WASHINGTON -- The excesses that led to a bust in the housing boom haven't spread to the commercial real estate market, where the outlook is cautious but decidedly upbeat.
Led by strong growth in the office and retail segments, commercial property sales hit $401 billion through Oct. 18, outpacing last year's $359 billion total, according to Real Capital Analytics, a New York based real-estate research firm.
Construction spending on office buildings, shopping centers and other private, nonresidential projects jumped 15.2 percent in August, the Commerce Department said last month.
There are some signs of slowing growth, analysts say, but nothing compared to the residential real estate market, where foreclosures and mortgage defaults are still rising rapidly, mainly from subprime mortgages extended to risky borrowers. Most economists forecast further declines in home sales and prices, making it "the most significant current risk to our economy," Treasury Secretary Henry Paulson said last week.
The commercial market has not been dragged down by the residential mortgage mess because for the most part, buyers and sellers are more sophisticated, and they have more financial flexibility and resources to ride out credit-market turmoil, experts said.
"It's a different animal than the nonresidential construction business with the direct relationship between banks and business leaders, not banks and homeowners," said Bernard Baumohl, managing director of The Economic Outlook Group in Princeton, N.J.
That doesn't mean the market would be unaffected if economic growth stalls.
"As home prices continue to fall, people feel poor and spend less," and that puts pressure on the profits that fuel corporate spending, said William Wheaton, research director at the Massachusetts Institute of Technology's Center for Real Estate.
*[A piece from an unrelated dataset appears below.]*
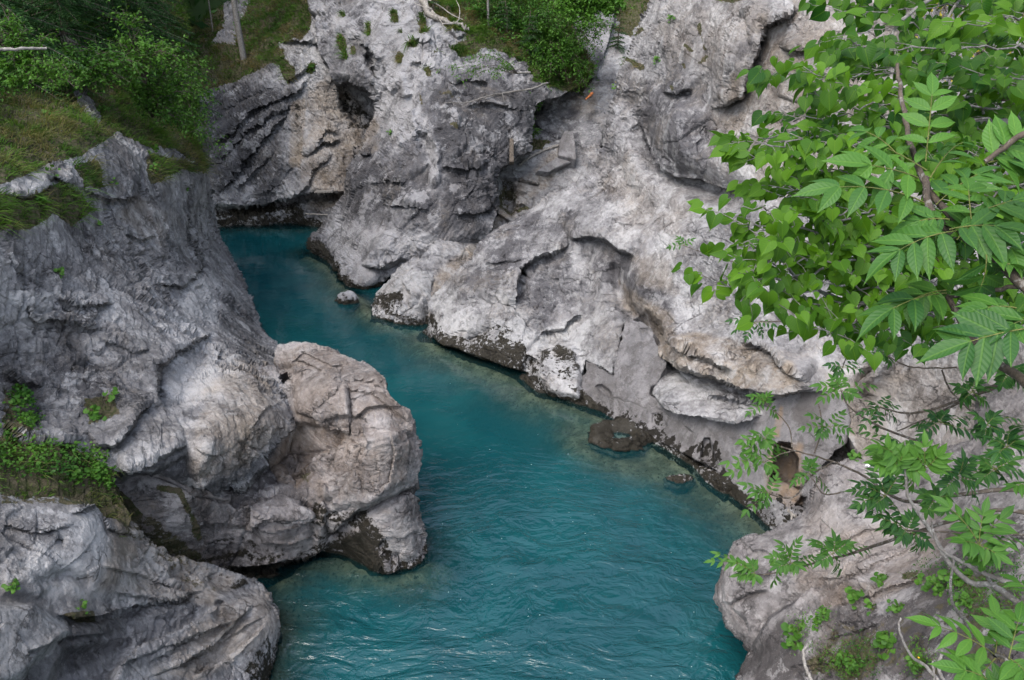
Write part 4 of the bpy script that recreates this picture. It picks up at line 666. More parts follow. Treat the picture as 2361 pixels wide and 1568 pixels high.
# ================================================================ plants
def leaf_material(name, c1, c2, gloss=0.35, trans=0.35, vein=9.0, veinamt=0.5):
    """c1/c2: the two greens a leaf's tint runs between; UV: x across the midrib, y along it"""
    b = NB(name)
    at = b.n('ShaderNodeAttribute', attribute_name='tint'); sp = b.n('ShaderNodeSeparateColor'); b.l(at.outputs['Color'], sp.inputs[0])
    c = b.mix(sp.outputs[0], c1, c2)
    c = b.mix(sp.outputs[1], c, (0.19, 0.145, 0.075))
    nrm = None
    if vein:
        uv = b.n('ShaderNodeUVMap'); s2 = b.n('ShaderNodeSeparateXYZ'); b.l(uv.outputs[0], s2.inputs[0])
        ax = b.math('ABSOLUTE', s2.outputs[0])
        ph = b.math('MULTIPLY', b.math('SUBTRACT', s2.outputs[1], b.math('MULTIPLY', ax, 0.55)), vein)
        fr = b.math('ABSOLUTE', b.math('SUBTRACT', b.math('FRACT', ph), 0.5))
        vv_ = b.ramp(fr, 0.40, 0.50); mid = b.ramp(ax, 0.055, 0.02)
        v = b.math('MAXIMUM', b.math('MULTIPLY', vv_, 0.55), mid)
        c = b.mix(b.math('MULTIPLY', v, veinamt), c, (c2[0] * 1.9, c2[1] * 1.5, c2[2] * 1.6))
        nrm = b.bump(b.math('ADD', fr, b.math('MULTIPLY', mid, -.6)), 0.003, 0.5)
    p = b.principled(c, 0.5, nrm, gloss)
    t = b.n('ShaderNodeBsdfTranslucent'); tcx = b.mult(c, (1.0, 1.0, 0.5)); b.l(tcx, t.inputs[0])
    m = b.n('ShaderNodeMixShader'); m.inputs[0].default_value = trans; b.l(p.outputs[0], m.inputs[1]); b.l(t.outputs[0], m.inputs[2])
    return b.done(m.outputs[0])
def bark_material(name, a, c, scale=14, lich=0.4):
    b = NB(name); tc = b.n('ShaderNodeTexCoord').outputs['Object']
    col = b.mix(b.ramp(b.noise(tc, scale, 6, .7), .38, .62), a, c)
    col = b.mix(b.math('MULTIPLY', b.ramp(b.noise(tc, scale * 2.3, 4, .7), .55, .62), lich), col, (0.42, 0.42, 0.40))
    return b.done(b.principled(col, .85, b.bump(b.noise(b.mapping(tc, (0, 0, 0), (1, 1, .3)), scale * 1.5, 6, .7), .02), .2).outputs[0])
M_LIND = leaf_material('linden_leaf', (0.0164, 0.0754, 0.0082), (0.0984, 0.2255, 0.0115), 0.25, 0.48, 7, .3)
M_ASH = leaf_material('ash_leaf', (0.0164, 0.0697, 0.0180), (0.0697, 0.1804, 0.0213), 0.3, 0.32, 8, .3)
M_BUSH = leaf_material('bush_leaf', (0.022, 0.080, 0.012), (0.080, 0.190, 0.022), 0.2, 0.35, 0)
M_NEED = leaf_material('spruce_needles', (0.012, 0.042, 0.015), (0.045, 0.110, 0.028), 0.15, 0.15, 0)
M_GRASS = leaf_material('grass_blade', (0.032, 0.085, 0.014), (0.085, 0.185, 0.026), 0.1, 0.4, 0)
M_BARKG = bark_material('pale_bark', (0.20, 0.19, 0.175), (0.11, 0.10, 0.09))
M_BARKB = bark_material('brown_bark', (0.10, 0.08, 0.062), (0.055, 0.045, 0.036), 12, .25)
M_TWIG = bark_material('green_twig', (0.16, 0.17, 0.05), (0.10, 0.12, 0.035), 20, 0)
M_DEAD = bark_material('bleached_wood', (0.30, 0.28, 0.25), (0.17, 0.155, 0.14), 10, .2)
RS = np.random.RandomState(77); rnd = random.Random(77)
CAMP = np.array([0, 0, CAM_H])
def nrm_(v): v = np.asarray(v, float); return v / max(np.linalg.norm(v), 1e-9)

class Soup:
    """gathers vertices and quads (with uv and tint) that belong to ONE mesh"""
    def __init__(s): s.V = []; s.F = []; s.U = []; s.C = []; s.n = 0
    def add(s, V, F, U=None, C=None):
        V = np.asarray(V, float); s.V.append(V); s.F.append(np.asarray(F) + s.n); s.n += len(V)
        s.U.append(np.zeros((len(V), 2)) if U is None else np.asarray(U)); s.C.append(np.tile([.5, 0, 0, 1], (len(V), 1)) if C is None else np.asarray(C))
    def build(s, name, mat, parent=None, smooth_=True, origin=None):
        V = np.concatenate(s.V)
        if origin is not None: V = V - np.asarray(origin)
        return mesh_obj(name, V, np.concatenate(s.F), mat, parent, smooth_, np.concatenate(s.U), {'tint': np.concatenate(s.C)})
    def tube(s, pts, r0, r1, k=6, wob=0.0):
        pts = np.asarray(pts, float); n = len(pts); V = []; prev = None
        for i in range(n):
            d = nrm_(pts[min(i + 1, n - 1)] - pts[max(i - 1, 0)])
            a = prev if prev is not None else np.array([0.3, 0.2, 1.0])
            a = a - d * a.dot(d)
            if np.linalg.norm(a) < 1e-3: a = np.array([1., 0, 0]) - d * d[0]
            a = nrm_(a); prev = a; b = np.cross(d, a); r = r0 + (r1 - r0) * i / (n - 1)
            for j in range(k):
                q = 2 * math.pi * j / k; V.append(pts[i] + (a * math.cos(q) + b * math.sin(q)) * r * (1 + wob * math.sin(3 * q + i * 1.7)))
        F = [[i * k + j, i * k + (j + 1) % k, (i + 1) * k + (j + 1) % k, (i + 1) * k + j] for i in range(n - 1) for j in range(k)]
        m = len(V); V.append(pts[0]); V.append(pts[-1])
        for j in range(k): F.append([m, (j + 1) % k, j, m]); F.append([m + 1, (n - 1) * k + j, (n - 1) * k + (j + 1) % k, m + 1])
        F = [f if f[0] != f[3] else [f[0], f[1], f[2], f[2]] for f in F]
        F4 = [f for f in F if f[2] != f[3]]
        s.add(V, F4)
def bez(pts, n=14, wig=0.0):
    """smooth curve through points"""
    P = np.asarray(pts, float); m = len(P); out = []
    t = np.linspace(0, m - 1, n)
    Q = np.vstack([2 * P[0] - P[1], P, 2 * P[-1] - P[-2]])
    for x in t:
        i = min(int(x), m - 2); f = x - i; a, b, c, d = Q[i:i + 4]
        out.append(0.5 * (2 * b + (c - a) * f + (2 * a - 5 * b + 4 * c - d) * f * f + (3 * b - a - 3 * c + d) * f ** 3))
    out = np.array(out)
    if wig: out[1:-1] += RS.normal(size=(n - 2, 3)) * wig
    return out
def leaf_grid(profile, nx, fold, droop, ripple=0.0, heart=0.0):
    ys = [p[0] for p in profile]; V = []; U = []
    for y, w_ in profile:
        for j in range(nx):
            x = -1 + 2 * j / (nx - 1)
            yy = y - heart * (1 - abs(x)) * -1 * max(0, 1 - y / 0.25) - heart * abs(x) * max(0, 1 - y / .25)
            z = fold * abs(x) * w_ - droop * y * y + ripple * math.sin(y * 50) * abs(x)
            V.append((x * w_, yy, z)); U.append((x * w_ / 0.5, y))
    n = len(profile); F = [[i * nx + j, i * nx + j + 1, (i + 1) * nx + j + 1, (i + 1) * nx + j] for i in range(n - 1) for j in range(nx - 1)]
    return np.array(V), np.array(F), np.array(U)
LINDEN = leaf_grid([(0, .20), (.06, .38), (.2, .49), (.35, .50), (.5, .44), (.65, .33), (.78, .21), (.88, .10), (.95, .035), (1.08, .003)], 5, 0.34, 0.22, 0.012, 0.10)
ASHL = leaf_grid([(0, .012), (.10, .085), (.25, .155), (.42, .185), (.58, .175), (.73, .13), (.86, .065), (.94, .028), (1.04, .003)], 3, 0.30, 0.20)
ROUND = leaf_grid([(0, .25), (.08, .44), (.25, .56), (.45, .58), (.62, .52), (.78, .38), (.9, .2), (.96, .02)], 5, -0.12, 0.10, 0.01, 0.14)
SMALL = leaf_grid([(0, .03), (.3, .26), (.6, .24), (1, .01)], 3, 0.25, 0.15)
def put_leaf(soup, tmpl, base, d, n, size, tint, brown=0.0, wscale=1.0):
    """d = direction of the midrib, n = the side the upper face looks to"""
    V, F, U = tmpl; d = nrm_(d); n = nrm_(n - d * np.dot(n, d)); x = np.cross(d, n)
    k1, k2, k3 = RS.uniform(-.35, .45), RS.uniform(-.35, .35), RS.uniform(-.15, .25)
    zz = V[:, 2:3] * RS.uniform(.4, 1.5) + k1 * V[:, :1] ** 2 + k2 * V[:, :1] * V[:, 1:2] - k3 * V[:, 1:2] ** 2
    W_ = base + ((V[:, :1] + k2 * .25 * V[:, 1:2] ** 2) * wscale * x + V[:, 1:2] * d + zz * n) * size
    c = np.tile([tint, brown, 0, 1], (len(V), 1)); soup.add(W_, F, U, c)
def compound(soup, stems, base, tip, pairs, ll, nface, tint=0.5, droop=0.10, spread=62, sr=0.0018, k=1.0):
    """a feathered ash leaf: a stalk with pairs of leaflets and one at the tip"""
    base = np.asarray(base, float); tip = np.asarray(tip, float); L = np.linalg.norm(tip - base); d = nrm_(tip - base)
    n = nrm_(nface - d * np.dot(nface, d)); x = np.cross(d, n)
    bow = RS.uniform(-.1, .1)
    def at(s): return base + d * L * s + n * (droop * L * 4 * s * (1 - s)) + x * bow * L * 4 * s * (1 - s) * .6
    rl = 1 - 0.9 * ll / max(L, 1e-6) if ll < 0.6 * L else 0.55
    pts = [at(s * rl) for s in np.linspace(0, 1, 7)]
    stems.tube(pts, sr * 1.3, sr * .6, 4)
    a = math.radians(spread)
    for i in range(pairs):
        s = rl * (0.25 + 0.72 * i / max(pairs - 1, 1)); p = at(s); dd = nrm_(at(s + .03) - at(s - .03))
        size = ll * (0.78 + 0.3 * math.sin(math.pi * (i + .7) / pairs)) * RS.uniform(.88, 1.1)
        aa = a * (1 - 0.28 * i / pairs)
        for sg in (-1, 1):
            q = aa * RS.uniform(.9, 1.12)
            ld = dd * math.cos(q) + x * sg * math.sin(q) - n * RS.uniform(-.05, .3)
            put_leaf(soup, ASHL, p, ld, n + x * sg * RS.uniform(-.35, .15) + RS.normal(size=3) * .12, size, np.clip(tint + RS.uniform(-.22, .22), 0, 1), wscale=k * RS.uniform(.9, 1.15))
    put_leaf(soup, ASHL, at(rl), at(rl + .03) - at(rl - .03), n + RS.normal(size=3) * .1, ll * 1.1, np.clip(tint + RS.uniform(-.15, .15), 0, 1), wscale=k)
UPV = np.array([0, 0, 1.])
def facing(p, up=0.6, jit=0.25):
    return nrm_(nrm_(CAMP - np.asarray(p)) * (1 - up) + UPV * up + RS.normal(size=3) * jit)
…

He puts 50-50 odds on a mild recession in the U.S. within the next six months.
Economic data due out soon is likely to show that September was one of the slowest months in several years for all areas of commercial real estate - from apartment buildings to retail properties, according to Real Capital Analytics.
If the broader economy stumbles, the commercial real estate market would be vulnerable to "credit-risk contagion," Wheaton said. Already, the credit crunch that started in mortgages has spread to other markets, including the commercial market, with some sellers asking for more capital upfront when mortgage-backed assets are financing a transaction.
Projects in Midwestern cities dominated by individual investors have seen prices plateau and capitalization rates rise compared with developments in New York, Washington and San Francisco, where institutional and foreign investments remain stable, said Dan Fasulo, managing director of Real Capital Analytics.
Risk premiums also are up, which means commercial real estate investors can't get sellers to finance as much debt as before. And there has been an "above-normal flow" of lodging project cancellations and postponements, even though the increase is "not excessive or alarming," said Patrick Ford, president of Lodging Econometrics, a Portsmouth, N.H.-based real estate consulting firm. Speculative deals or developments with marginal profits are "dead," Wheaton said.
Yet only a handful of deals have been cut, analysts said, generally because the buyer or developer had terms that "pushed the envelope's edge" in a tight credit market. As an example, Wheaton cited recent media reports of struggles at Macklowe Properties, which in February financed the roughly $7 billion purchase of eight Manhattan office buildings with little equity and heavy short-term debt.
Representatives from New York-based Macklowe Properties did not return calls for comment. But Fasulo said "anyone expecting defaults on those loans will be disappointed," especially since Citigroup Inc., Bank of America Corp. and JPMorgan Chase & Co. this week said they will pool money to buy distressed short-term debt in markets that were roiled this summer by a collapse in securities backed by subprime mortgages.
Homeowners who foreclosed or would-be home buyers who can no longer get financing are seeking to rent, a positive development for the apartment sector in the commercial property market.
Fundamentals in the commercial market remain strong with rising rents and occupancy levels expected to continue, especially in metropolitan areas. And while overbuilding in residential housing is worsening the magnitude of the downturn, commercial markets are not in oversupply mode.
"There's plenty of excess capital that wants into real estate, especially in metro areas," Fasulo said, adding that apartment building operator Archstone-Smith Trust's $22.2 billion acquisition by a partnership led by Tishman Speyer earlier this month provided a "real shot of adrenaline to the marketplace."
Tishman Speyer, which owns New York's Rockefeller Center and Chrysler building, led the takeover with capital organized by Lehman Brothers Holdings Inc., Banc of America Strategic Ventures Inc. and Barclays Capital.
As the housing market struggles to regain its footing, the outlook for commercial real estate is mostly positive, and investors are reaping the benefits.
A recent example: Host Hotels & Resorts Inc., the nation's largest lodging real estate investment trust, this month reported third-quarter results that beat Wall Street estimates on improved occupancy and lodging rates.